* **Data section**:
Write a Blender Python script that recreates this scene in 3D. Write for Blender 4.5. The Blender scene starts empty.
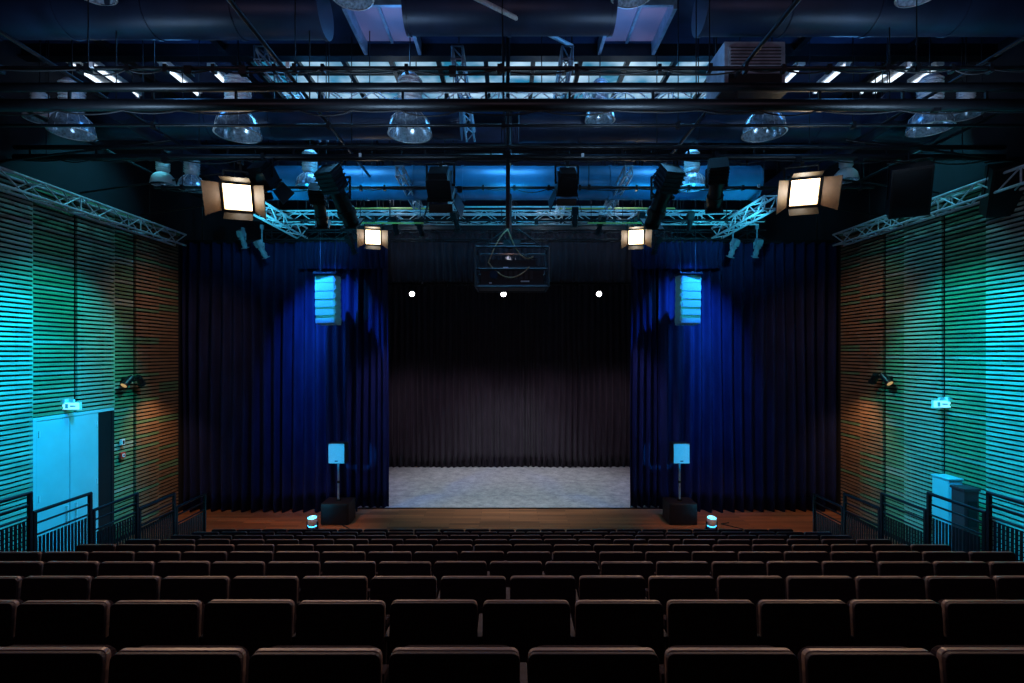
import bpy, math, random
from mathutils import Vector, Matrix
random.seed(7)
F=500.0; CX=509.5; CY=352.0; EYE=4.6
def P(px,py,d): return Vector(((px-CX)*d/F, d, EYE-(py-CY)*d/F))
sc=bpy.context.scene

# ---------------- materials ----------------
def mat(name,col,rough=0.6,metal=0.0,noise=None,bump=0.0,emit=None,estr=0.0,sheen=0.0,scale=(1,1,1),coat=0,spec=None):
    m=bpy.data.materials.new(name); m.use_nodes=True
    nt=m.node_tree; b=nt.nodes['Principled BSDF']
    b.inputs['Base Color'].default_value=(*col,1)
    b.inputs['Roughness'].default_value=rough
    b.inputs['Metallic'].default_value=metal
    if spec is not None: b.inputs['Specular IOR Level'].default_value=spec
    if sheen: 
        b.inputs['Sheen Weight'].default_value=sheen
        b.inputs['Sheen Roughness'].default_value=0.5
    if coat: b.inputs['Coat Weight'].default_value=coat
    if emit:
        b.inputs['Emission Color'].default_value=(*emit,1)
        b.inputs['Emission Strength'].default_value=estr
    if noise:
        sc_,amt=noise
        tc=nt.nodes.new('ShaderNodeTexCoord'); mp=nt.nodes.new('ShaderNodeMapping')
        mp.inputs['Scale'].default_value=scale
        n=nt.nodes.new('ShaderNodeTexNoise'); n.inputs['Scale'].default_value=sc_; n.inputs['Detail'].default_value=5
        r=nt.nodes.new('ShaderNodeValToRGB')
        lo=[c*(1-amt) for c in col]; hi=[min(1,c*(1+amt)) for c in col]
        r.color_ramp.elements[0].position=0.3; r.color_ramp.elements[1].position=0.7
        r.color_ramp.elements[0].color=(*lo,1); r.color_ramp.elements[1].color=(*hi,1)
        nt.links.new(tc.outputs['Object'],mp.inputs['Vector']); nt.links.new(mp.outputs['Vector'],n.inputs['Vector'])
        nt.links.new(n.outputs['Fac'],r.inputs['Fac']); nt.links.new(r.outputs['Color'],b.inputs['Base Color'])
        if bump:
            bp=nt.nodes.new('ShaderNodeBump'); bp.inputs['Strength'].default_value=bump; bp.inputs['Distance'].default_value=0.02
            nt.links.new(n.outputs['Fac'],bp.inputs['Height']); nt.links.new(bp.outputs['Normal'],b.inputs['Normal'])
    return m
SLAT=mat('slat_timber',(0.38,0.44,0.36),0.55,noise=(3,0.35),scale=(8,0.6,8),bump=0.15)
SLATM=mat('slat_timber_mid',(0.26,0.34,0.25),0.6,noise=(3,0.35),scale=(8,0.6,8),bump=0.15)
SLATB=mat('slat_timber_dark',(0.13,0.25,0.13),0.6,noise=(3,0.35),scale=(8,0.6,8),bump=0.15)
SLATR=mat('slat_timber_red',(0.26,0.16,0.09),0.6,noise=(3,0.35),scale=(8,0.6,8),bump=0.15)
SLATBACK=mat('slat_backing',(0.008,0.008,0.009),0.9,noise=(5,0.2))
BLK=mat('black_wall_paint',(0.008,0.010,0.018),0.85,noise=(2,0.3))
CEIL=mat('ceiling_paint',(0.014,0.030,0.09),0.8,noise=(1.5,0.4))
STEEL=mat('black_steel',(0.006,0.007,0.010),0.42,0.2,noise=(12,0.3))
ALU=mat('aluminium',(0.75,0.78,0.82),0.4,0.25,noise=(20,0.12))
GALV=mat('galvanised',(0.30,0.34,0.42),0.42,0.35,noise=(6,0.3),bump=0.1)
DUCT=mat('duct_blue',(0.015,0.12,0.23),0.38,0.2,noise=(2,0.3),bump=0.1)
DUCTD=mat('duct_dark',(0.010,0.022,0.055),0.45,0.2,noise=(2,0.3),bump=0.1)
NAVY=mat('velvet_navy',(0.014,0.021,0.078),0.9,noise=(4,0.25),scale=(1,1,.3),spec=.15)
BVEL=mat('velvet_black',(0.032,0.024,0.034),0.9,noise=(4,0.25),sheen=0.1,scale=(1,1,.3),spec=.2)
SEATF=mat('seat_fabric',(0.026,0.014,0.018),0.95,noise=(60,0.35),bump=0.2,spec=.15)
SEATW=mat('seat_timber',(0.30,0.20,0.165),0.42,noise=(5,0.3),scale=(1,9,9))
SEATB=mat('seat_shell',(0.046,0.029,0.036),0.6,noise=(5,0.3),scale=(1,9,9),spec=.3)
CARP=mat('tier_carpet',(0.010,0.007,0.009),0.95,noise=(40,0.4),bump=0.3)
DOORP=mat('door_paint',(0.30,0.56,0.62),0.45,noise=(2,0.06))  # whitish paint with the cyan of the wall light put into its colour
WHITEP=mat('white_plastic',(0.75,0.77,0.8),0.4,noise=(4,0.05))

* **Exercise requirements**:
Repeat verbatim all the material, but not the pictures.

* **Written response**:
Write a Blender Python script that recreates this scene in 3D. Write for Blender 4.5. The Blender scene starts empty.
import bpy, math, random
from mathutils import Vector, Matrix
random.seed(7)
F=500.0; CX=509.5; CY=352.0; EYE=4.6
def P(px,py,d): return Vector(((px-CX)*d/F, d, EYE-(py-CY)*d/F))
sc=bpy.context.scene

# ---------------- materials ----------------
def mat(name,col,rough=0.6,metal=0.0,noise=None,bump=0.0,emit=None,estr=0.0,sheen=0.0,scale=(1,1,1),coat=0,spec=None):
    m=bpy.data.materials.new(name); m.use_nodes=True
    nt=m.node_tree; b=nt.nodes['Principled BSDF']
    b.inputs['Base Color'].default_value=(*col,1)
    b.inputs['Roughness'].default_value=rough
    b.inputs['Metallic'].default_value=metal
    if spec is not None: b.inputs['Specular IOR Level'].default_value=spec
    if sheen: 
        b.inputs['Sheen Weight'].default_value=sheen
        b.inputs['Sheen Roughness'].default_value=0.5
    if coat: b.inputs['Coat Weight'].default_value=coat
    if emit:
        b.inputs['Emission Color'].default_value=(*emit,1)
        b.inputs['Emission Strength'].default_value=estr
    if noise:
        sc_,amt=noise
        tc=nt.nodes.new('ShaderNodeTexCoord'); mp=nt.nodes.new('ShaderNodeMapping')
        mp.inputs['Scale'].default_value=scale
        n=nt.nodes.new('ShaderNodeTexNoise'); n.inputs['Scale'].default_value=sc_; n.inputs['Detail'].default_value=5
        r=nt.nodes.new('ShaderNodeValToRGB')
        lo=[c*(1-amt) for c in col]; hi=[min(1,c*(1+amt)) for c in col]
        r.color_ramp.elements[0].position=0.3; r.color_ramp.elements[1].position=0.7
        r.color_ramp.elements[0].color=(*lo,1); r.color_ramp.elements[1].color=(*hi,1)
        nt.links.new(tc.outputs['Object'],mp.inputs['Vector']); nt.links.new(mp.outputs['Vector'],n.inputs['Vector'])
        nt.links.new(n.outputs['Fac'],r.inputs['Fac']); nt.links.new(r.outputs['Color'],b.inputs['Base Color'])
        if bump:
            bp=nt.nodes.new('ShaderNodeBump'); bp.inputs['Strength'].default_value=bump; bp.inputs['Distance'].default_value=0.02
            nt.links.new(n.outputs['Fac'],bp.inputs['Height']); nt.links.new(bp.outputs['Normal'],b.inputs['Normal'])
    return m
SLAT=mat('slat_timber',(0.38,0.44,0.36),0.55,noise=(3,0.35),scale=(8,0.6,8),bump=0.15)
SLATM=mat('slat_timber_mid',(0.26,0.34,0.25),0.6,noise=(3,0.35),scale=(8,0.6,8),bump=0.15)
SLATB=mat('slat_timber_dark',(0.13,0.25,0.13),0.6,noise=(3,0.35),scale=(8,0.6,8),bump=0.15)
SLATR=mat('slat_timber_red',(0.26,0.16,0.09),0.6,noise=(3,0.35),scale=(8,0.6,8),bump=0.15)
SLATBACK=mat('slat_backing',(0.008,0.008,0.009),0.9,noise=(5,0.2))
BLK=mat('black_wall_paint',(0.008,0.010,0.018),0.85,noise=(2,0.3))
CEIL=mat('ceiling_paint',(0.014,0.030,0.09),0.8,noise=(1.5,0.4))
STEEL=mat('black_steel',(0.006,0.007,0.010),0.42,0.2,noise=(12,0.3))
ALU=mat('aluminium',(0.75,0.78,0.82),0.4,0.25,noise=(20,0.12))
GALV=mat('galvanised',(0.30,0.34,0.42),0.42,0.35,noise=(6,0.3),bump=0.1)
DUCT=mat('duct_blue',(0.015,0.12,0.23),0.38,0.2,noise=(2,0.3),bump=0.1)
DUCTD=mat('duct_dark',(0.010,0.022,0.055),0.45,0.2,noise=(2,0.3),bump=0.1)
NAVY=mat('velvet_navy',(0.014,0.021,0.078),0.9,noise=(4,0.25),scale=(1,1,.3),spec=.15)
BVEL=mat('velvet_black',(0.032,0.024,0.034),0.9,noise=(4,0.25),sheen=0.1,scale=(1,1,.3),spec=.2)
SEATF=mat('seat_fabric',(0.026,0.014,0.018),0.95,noise=(60,0.35),bump=0.2,spec=.15)
SEATW=mat('seat_timber',(0.30,0.20,0.165),0.42,noise=(5,0.3),scale=(1,9,9))
SEATB=mat('seat_shell',(0.046,0.029,0.036),0.6,noise=(5,0.3),scale=(1,9,9),spec=.3)
CARP=mat('tier_carpet',(0.010,0.007,0.009),0.95,noise=(40,0.4),bump=0.3)
DOORP=mat('door_paint',(0.30,0.56,0.62),0.45,noise=(2,0.06))  # whitish paint with the cyan of the wall light put into its colour
WHITEP=mat('white_plastic',(0.75,0.77,0.8),0.4,noise=(4,0.05))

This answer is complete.